Material provided
——————
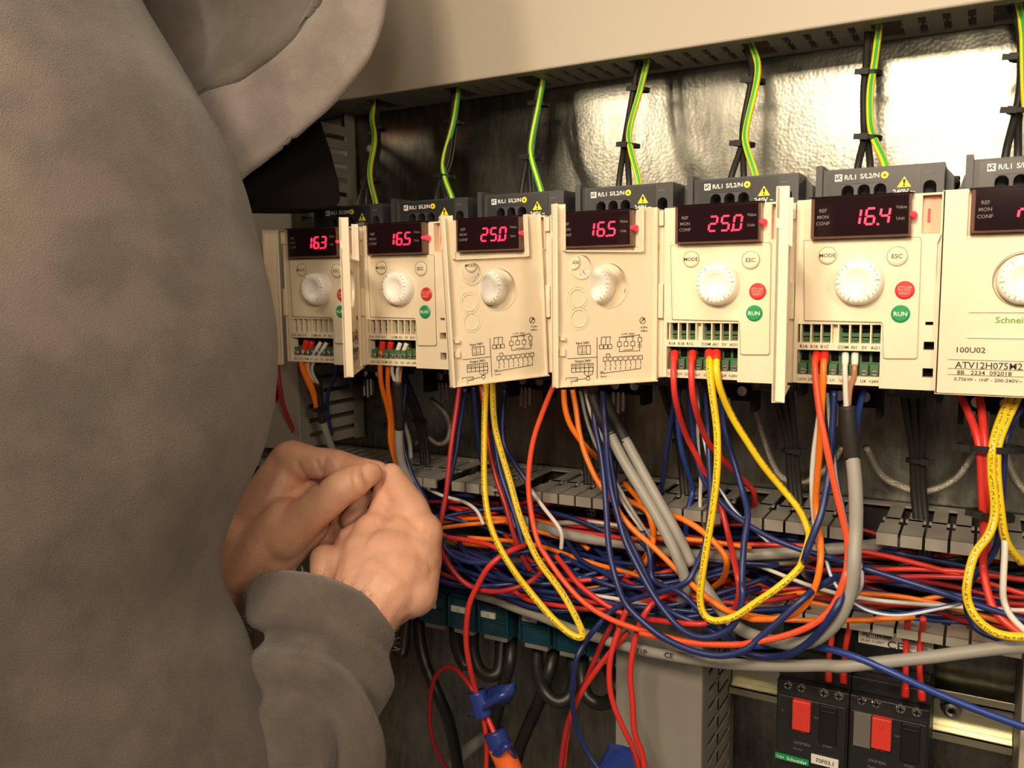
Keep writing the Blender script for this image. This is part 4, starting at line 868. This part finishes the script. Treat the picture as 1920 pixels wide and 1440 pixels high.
for s_, lb in (('j530,180,.05 535,300,.05 518,420,.048 512,595,.046', 'red wire into the first terminal of the left breaker'),
               ('j670,160,.05 655,250,.05 630,400,.048 620,605,.046', 'red wire into the second terminal of the left breaker'),
               ('j1085,150,.04 1072,300,.05 1070,450,.048 1065,705,.046', 'red wire into the first terminal of the right breaker'),
               ('j1195,150,.04 1180,300,.05 1165,450,.048 1185,730,.046', 'red wire into the second terminal of the right breaker')):
    wire(lb, 'rd', .0017, s_, 'b', ferr='fer_r')

# blue relay bases with white tags
tags_ = ['L2', 'L3', 'L2', 'L3', 'L4']
def base(px0, pyt, px1, pyb, label, txt):
    a = at(px0, pyt, .05); c = at(px1, pyb, .05); x0, x1 = a.x, c.x; zt = a.z-.002; zb = c.z
    t = tag(empty('terminal_base', ((x0+x1)/2, .08, (zt+zb)/2)), label, 'terminal base', 'blue terminal bases')
    bits(t, 'clear_case', MB().box(x0+.0006, x1-.0006, .050, .118, zb, zt), M['blueclear'], bevel=.0010)
    h = zt-zb
    bits(t, 'clear_lid', MB().box(x0+.0014, x1-.0014, .0475, .0510, zb+h*.44, zb+h*.50).box(x0+.0014, x1-.0014, .0480, .0510, zt-h*.16, zt-h*.10).box(x0+.0008, x0+.0022, .0465, .0510, zb+h*.1, zt-.001).box(x1-.0022, x1-.0008, .0465, .0510, zb+h*.1, zt-.001), M['blueclear'], bevel=.0004)
    bits(t, 'wire_guide', MB().box(x0+.004, x1-.004, .0495, .060, zb-.0025, zb+.0005), M['gbracket'], bevel=.0004)
    bits(t, 'inner_block', MB().box(x0+.0022, x1-.0022, .056, .112, zb+.0045, zt-.004).box(x0+.0028, x1-.0050, .0525, .058, zb+h*.32, zb+h*.72), M['bluecore'], bevel=.0008)
    bits(t, 'clamp_screw', MB().disc((x0+x1)/2-.003, zb+h*.20, .0020, .0530, .057, 16).disc((x0+x1)/2+.003, zt-h*.15, .0020, .0530, .057, 16), M['screw'])
    if txt:
        o = bits(t, 'tag_plate', MB().box(x0+.0025, x0+.0025+min(.0120, x1-x0-.004), .0480, .0498, zb+h*.52, zb+h*.68), M['paper'], bevel=.0002)
        bits(o, 'tag_text', MB().text(txt, .0026, x0+.0088, zb+h*.60, .0478), M['print'])
    return t
def D(u, v): return 720+u/3.6, 1040+v/3.6
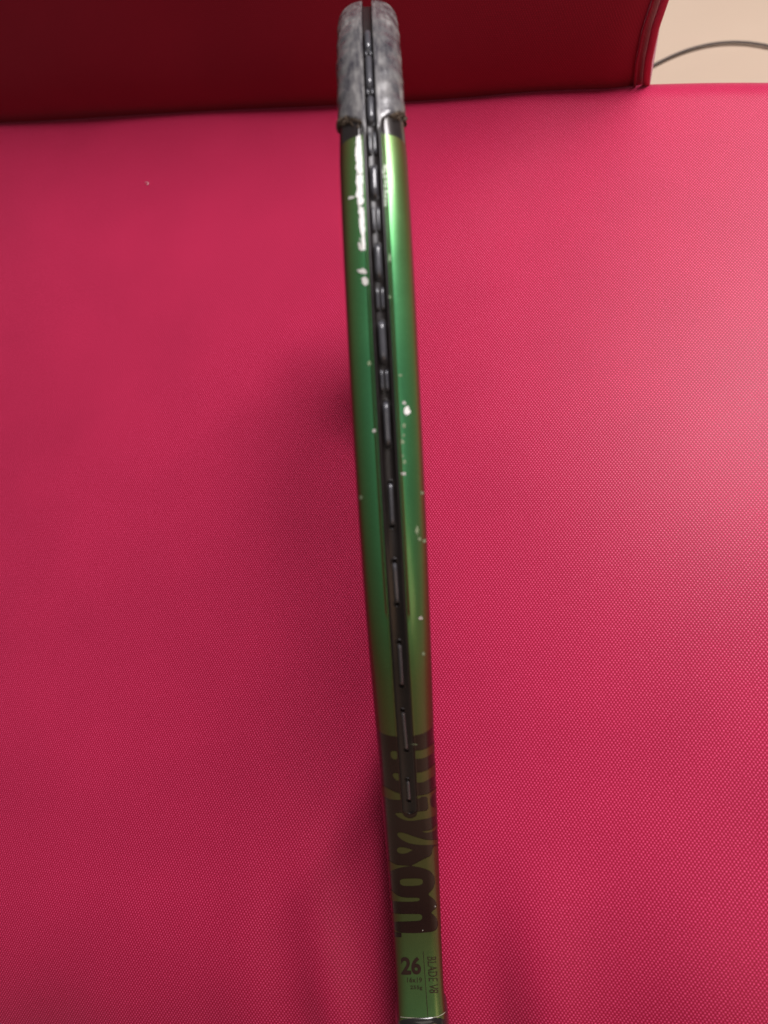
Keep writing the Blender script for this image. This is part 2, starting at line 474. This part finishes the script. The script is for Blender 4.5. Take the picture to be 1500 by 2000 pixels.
# pixel of the photograph -> place on the frame surface
tp = np.linspace(2, PL, 1400); tw = np.linspace(-1, 1, 241)
TP, TW = np.meshgrid(tp, tw, indexing='ij')
GX, GY = project(surf(TP, TW))
def inv(pt):
    x, y = pt
    # rows: for this y find, per w column, p; then x as a function of w
    k0 = np.argmin(GY[:, 120])
    xs = np.empty(len(tw)); pcol = np.empty(len(tw))
    for j in range(0, len(tw)):
        col = GY[k0:, j]; k1 = np.argmin(col)
        pcol[j] = np.interp(y, col[k1:], tp[k0+k1:]); xs[j] = np.interp(pcol[j], tp, GX[:, j])
    jl, jr = np.argmin(xs), np.argmax(xs)
    if x <= xs[jl]+.3: return float(pcol[jl]), float(tw[jl]-min(.5, (xs[jl]+.3-x)*.02))
    if x >= xs[jr]-.3: return float(pcol[jr]), float(tw[jr]+min(.5, (x-xs[jr]+.3)*.02))
    w = np.interp(x, xs[jl:jr+1], tw[jl:jr+1])
    return float(np.interp(w, tw, pcol)), float(w)
_rowcache = {}
def inv_many(pts): return np.array([inv(q) for q in pts])

def decal(name, loops, m, off=.10, parent=None, curve_obj=None, step_w=.035, step_p=6.0, label=None, mapped=False):
    """flat print: a filled outline, cut fine enough to follow the paint it lies on"""
    bm = bmesh.new()
    if curve_obj is None:
        cu = bpy.data.curves.new('c', 'CURVE'); cu.dimensions = '2D'; cu.fill_mode = 'BOTH'
        for lp in loops:
            fine = []
            for i in range(len(lp)):
                a, b = np.array(lp[i], float), np.array(lp[(i+1) % len(lp)], float)
                nk = max(1, int(np.linalg.norm(b-a)/2.5))
                fine += [tuple(a+(b-a)*k/nk) for k in range(nk)]
            lp = [(a[0], a[1]*100) for a in inv_many(fine)]
            sp = cu.splines.new('POLY'); sp.points.add(len(lp)-1)
            for q, pt in zip(lp, sp.points): pt.co = (q[0], q[1], 0, 1)
            sp.use_cyclic_u = True
        co = bpy.data.objects.new('c', cu)
    else: co = curve_obj
    C.objects.link(co); dg = bpy.context.evaluated_depsgraph_get()
    me = bpy.data.meshes.new_from_object(co.evaluated_get(dg)); bm.from_mesh(me)
    bpy.data.objects.remove(co); bpy.data.meshes.remove(me)
    # loops are in (p, 100 w)
    bmesh.ops.triangulate(bm, faces=bm.faces[:])
    xs = [v.co.x for v in bm.verts]; ys = [v.co.y for v in bm.verts]
    for g in np.arange(math.ceil(min(ys)/(step_w*100))*step_w*100, max(ys), step_w*100):
        bmesh.ops.bisect_plane(bm, geom=bm.verts[:]+bm.edges[:]+bm.faces[:], plane_co=(0, g, 0), plane_no=(0, 1, 0))
    for g in np.arange(math.ceil(min(xs)/step_p)*step_p, max(xs), step_p):
        bmesh.ops.bisect_plane(bm, geom=bm.verts[:]+bm.edges[:]+bm.faces[:], plane_co=(g, 0, 0), plane_no=(1, 0, 0))
    q = np.array([v.co[:2] for v in bm.verts])
    P = W3(surf(q[:, 0], q[:, 1]/100, off))-Roff
    for v, a in zip(bm.verts, P): v.co = a
    bm.normal_update()
    out = np.array(W3(surf(np.mean(q[:, 0]), np.mean(q[:, 1])/100, 1.0))-W3(surf(np.mean(q[:, 0]), np.mean(q[:, 1])/100, 0.0)))
    if bm.faces and sum(f.normal.dot(Vector(out)) for f in bm.faces) < 0: bmesh.ops.reverse_faces(bm, faces=bm.faces[:])
    me = bpy.data.meshes.new(name); bm.to_mesh(me); bm.free()
    me.materials.append(m); me.polygons.foreach_set('use_smooth', [True]*len(me.polygons))
    nn = W3(surf(q[:, 0], q[:, 1]/100, 1.0))-W3(surf(q[:, 0], q[:, 1]/100, 0.001)); nn /= np.linalg.norm(nn, axis=1)[:, None]
    me.normals_split_custom_set_from_vertices([tuple(v) for v in nn])
    o = bpy.data.objects.new(name, me); C.objects.link(o); o.parent = parent or racket
    if label: o['label'] = label
    return o
def dens(lp, n=6, rounds=1):
    """Chaikin rounding then nothing else"""
    lp = [np.array(q, float) for q in lp]
    for _ in range(rounds):
        o = []
        for i in range(len(lp)):
            a, b = lp[i], lp[(i+1) % len(lp)]
            o += [a*.75+b*.25, a*.25+b*.75]
        lp = o
    return [tuple(q) for q in lp]
def c6(l): return [(700+x/6.818, 1400+y/6.818) for x, y in l]
def c7(l): return [(700+x/6.818, 1600+y/6.818) for x, y in l]
def c8(l): return [(700+x/6.818, 1800+y/6.818) for x, y in l]
LETTERS = [
 c6([(430, 455), (510, 452), (520, 500), (518, 562), (480, 566), (445, 548), (430, 510)]),
 c6([(452, 752), (540, 746), (548, 800), (545, 852), (500, 838), (465, 800)]),
 c6([(300, 905), (345, 925), (400, 955), (480, 1000), (562, 1022), (568, 1060), (574, 1102), (480, 1104), (400, 1087), (350, 1062), (300, 1040)]),
 c6([(740, 450), (800, 450), (870, 436), (940, 402), (1010, 340), (1080, 250), (1080, 400), (1010, 470), (960, 502), (880, 545), (800, 556), (748, 556)]),
 c6([(766, 740), (830, 740), (900, 716), (960, 680), (1015, 622), (1090, 540), (1090, 740), (1030, 780), (960, 812), (880, 862), (820, 875), (770, 872)]),
 c6([(770, 1050), (830, 1045), (900, 1035), (960, 1008), (1020, 955), (1090, 880), (1090, 940), (1030, 990), (985, 1035), (957, 1080), (949, 1130), (962, 1180), (990, 1207), (1060, 1205), (1090, 1200), (1090, 1290), (1000, 1325), (920, 1352), (800, 1370), (700, 1385), (620, 1375), (540, 1340), (482, 1285), (530, 1276), (588, 1276), (600, 1312), (650, 1347), (700, 1352), (750, 1335), (782, 1300), (785, 1262), (860, 1256), (932, 1240), (925, 1150), (918, 1058), (870, 1060), (830, 1062), (818, 1086), (772, 1088)]),
 c7([(512, 200), (530, 178), (570, 173), (650, 195), (740, 230), (850, 262), (940, 278), (1010, 276), (1100, 260), (1100, 335), (980, 337), (880, 343), (800, 338), (700, 325), (620, 295), (550, 250)]),
 c7([(846, 160), (930, 152), (980, 135), (1040, 70), (1100, 20), (1100, 70), (1045, 115), (1000, 160), (930, 177), (870, 173)]),
 c7([(508, 410), (525, 380), (565, 368), (620, 375), (680, 392), (728, 407), (690, 425), (640, 450), (580, 460), (530, 445)]),
 c7([(380, 530), (425, 560), (480, 595), (540, 613), (640, 618), (700, 620), (640, 627), (600, 632), (520, 650), (420, 692), (370, 720)]),
 c7([(985, 345), (980, 480), (900, 515), (830, 550), (760, 590), (700, 616), (760, 630), (830, 640), (900, 660), (960, 690), (1000, 740), (1018, 800), (1015, 870), (985, 940), (918, 1000), (985, 1043), (1030, 1090), (1045, 1140), (1030, 1190), (960, 1242), (1010, 1275), (1045, 1325), (1060, 1390), (1050, 1450), (1010, 1495), (900, 1518), (1160, 1515), (1160, 345)]),
 c7([(552, 838), (556, 808), (590, 792), (700, 787), (820, 789), (852, 803), (858, 828), (850, 862), (800, 880), (700, 886), (600, 885), (562, 868)]),
 c7([(400, 920), (455, 958), (480, 985), (520, 1015), (580, 1037), (650, 1045), (780, 1043), (812, 1052), (818, 1070), (790, 1093), (600, 1098), (460, 1087), (400, 1080)]),
 c7([(410, 1235), (470, 1250), (560, 1262), (800, 1260), (840, 1270), (853, 1302), (835, 1340), (800, 1352), (480, 1363), (410, 1365)]),
]
for i, lp in enumerate(LETTERS):
    decal('lettering', [dens(lp, rounds=2)], M_green, off=.09)
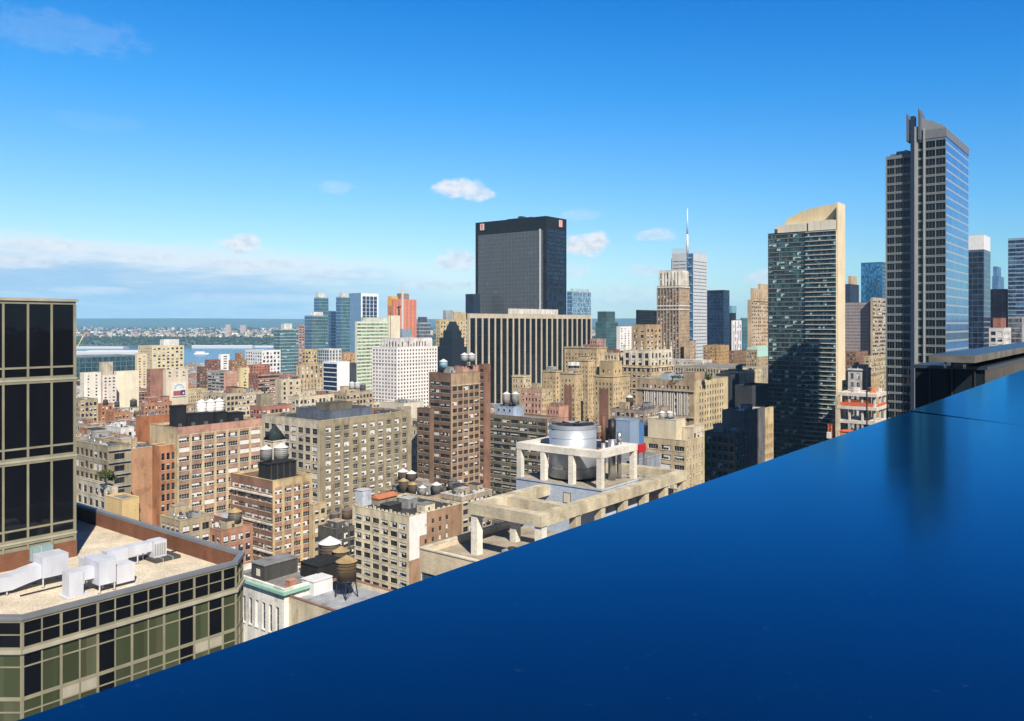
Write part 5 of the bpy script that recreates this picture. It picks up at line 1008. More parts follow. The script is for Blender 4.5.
——————
Given task
Up to and including the line that contains "wire(lb, 'rd', .0017, s_, 'b', ferr='fer_r')", print the records above exactly from their first line, without any pictures.

Reply
Keep writing the Blender script for this image. This is part 4, starting at line 868. This part finishes the script. Treat the picture as 1920 pixels wide and 1440 pixels high.
for s_, lb in (('j530,180,.05 535,300,.05 518,420,.048 512,595,.046', 'red wire into the first terminal of the left breaker'),
               ('j670,160,.05 655,250,.05 630,400,.048 620,605,.046', 'red wire into the second terminal of the left breaker'),
               ('j1085,150,.04 1072,300,.05 1070,450,.048 1065,705,.046', 'red wire into the first terminal of the right breaker'),
               ('j1195,150,.04 1180,300,.05 1165,450,.048 1185,730,.046', 'red wire into the second terminal of the right breaker')):
    wire(lb, 'rd', .0017, s_, 'b', ferr='fer_r')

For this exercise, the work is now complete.